In Chapter 3 of Dracula, Harker is approached by three un-human women. Instead of Harker being scared, his feelings are described as a desire instead of fear. Do you think that the scenario would be the same if Harker had been a women? (Maira A.)
Dracula tells Harker, " 'Well I know that, did I move and speak in your London, none there are who would not know me for a stranger. That is not enough for me. Here I am noble; I am boyar; the common people know me, and I am master. But a stranger in a strange land, he is no one; men know him not - and to know not is to care not for. I am content if I am like the rest, so that no man stops if he see me, or pause in his speaking if he hear my words, to say, 'Ha, ha! a stranger!' I have been so long master that I would be master still -- or at least that none other should be master of me.' "
Why do you think Dracula feels this way? Why do you think that he wouldn't want to seem like a stranger in London? (Amanda K.)
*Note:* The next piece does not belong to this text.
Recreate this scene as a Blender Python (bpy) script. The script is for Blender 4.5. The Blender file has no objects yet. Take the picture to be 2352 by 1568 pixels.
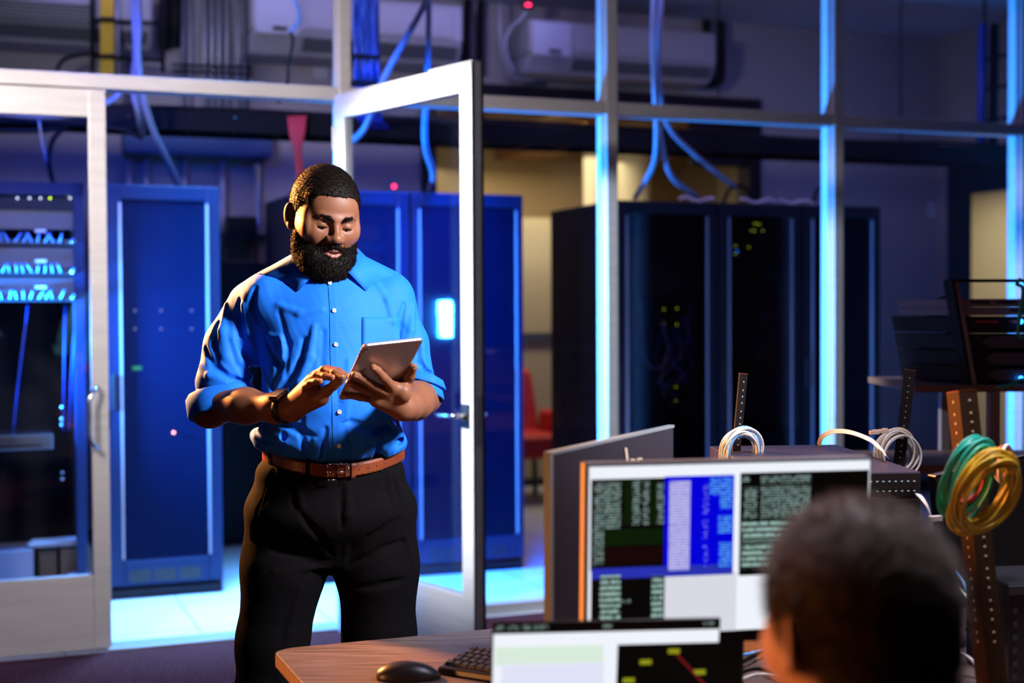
import bpy, bmesh, math, random
import numpy as np
from math import sin, cos, pi, radians, sqrt, atan2
from mathutils import Vector, Matrix

S = bpy.context.scene
COL = S.collection

# ------------------------------------------------------------------ camera
FPX = 3200.0                       # focal length in pixels of the 2352 px frame
CAMZ = 1.485
TILT, ROLL = 1.36, -0.28
cam_d = bpy.data.cameras.new('camera')
cam = bpy.data.objects.new('camera', cam_d)
COL.objects.link(cam)
cam_d.sensor_width = 36.0
cam_d.lens = FPX / 2352.0 * 36.0
cam_d.clip_start = 0.05
cam_d.clip_end = 60
cam_d.dof.use_dof = True
cam_d.dof.focus_distance = 3.42
cam_d.dof.aperture_fstop = 2.0
cam_d.dof.aperture_blades = 0
RM = Matrix.Rotation(radians(90 - TILT), 3, 'X') @ Matrix.Rotation(radians(ROLL), 3, 'Z')
cam.matrix_world = Matrix.Translation((0, 0, CAMZ)) @ RM.to_4x4()
S.camera = cam

# ------------------------------------------------------------------ view
S.view_settings.view_transform = 'Standard'
S.view_settings.look = 'None'
S.view_settings.gamma = 1.0
S.view_settings.use_curve_mapping = False
S.view_settings.exposure = 0.0
S.cycles.max_bounces = 8
S.cycles.diffuse_bounces = 3
S.cycles.glossy_bounces = 4
S.cycles.transmission_bounces = 6
S.cycles.transparent_max_bounces = 16
S.cycles.caustics_reflective = False
S.cycles.caustics_refractive = False
S.cycles.sample_clamp_indirect = 3.0
S.cycles.use_denoising = True

wd = bpy.data.worlds.new('world')
S.world = wd
wd.use_nodes = True
wd.node_tree.nodes['Background'].inputs[0].default_value = (0.10, 0.09, 0.22, 1)
wd.node_tree.nodes['Background'].inputs[1].default_value = 0.02

# wall frame: u runs along the glass partition to the right, v into the server room
O2 = Vector((-1.754, 6.06)); DU = Vector((.9314, .3639)); DV = Vector((-.3639, .9314))
YAWP = atan2(.3639, .9314)


def W(u, v, z=0.0):
    p = O2 + DU * u + DV * v
    return Vector((p.x, p.y, z))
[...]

In Chapter 3, after discovering he is imprisoned, Jonathan Harker approaches the Count with questions about Transylvanian history, a subject to which the Count "warmed up wonderfully," and which Harker calls "most fascinating." The Count speaks with pride, as if he was there--a ruler, a king, plural--and giving the account caused him to "[walk] about the room pulling his great white moustache and grasping anything on which he laid his hands as though he would crush it by main strength." What do you think Stoker's motive was for including such an impassioned oration? More specifically, is it possible there is a correlation between human royalty, power, and vampiric rule? In what way does this oration confound the distinction between lore and history's accounts of conquest? Consider how crucial to the account the Szekelys and "the Dracula as their heart's blood, their brains, and their swords" are. Finally, does this deserve such intricate attention after Harker's imprisonment early in the novel, and what implications for vampirism's role in history (or at least the history of Harker's and Dracula's world) does Stoker seem to leave us by closing this journal entry without interpretation of the discussion from Harker? (Carlie L).
Isolation seems to be a recurring theme that we have discussed in Polidori's "The Vampyre" with Aubrey and in Matheson's I Am Legend with Robert Neville. How does isolation seem to affect Johnathan Harker's character early on? Furthermore, do you think that there is a sense of isolation that his character feels prior to the end of Chapter 2 in which he claims to be a prisoner in Dracula's castle? Is the isolation of being a prisoner different from the isolation that Aubrey or Neville dealt with? (Micaela M.)
When Harker enters the castle do you think his fear disappears because Dracula enthralls him or is it just Harker losing his fear, because the image of the vampire he imagined wasn’t as ugly or monstrous as he thought it would be. I thought this would be some later foreshadowing for Dracula’s powers that are so famously emphasized in every movie or book I have ever read, his beauty incapacitating those around him they are somewhat compelled and they are victims to his will as theirs diminish. (Kevin S.)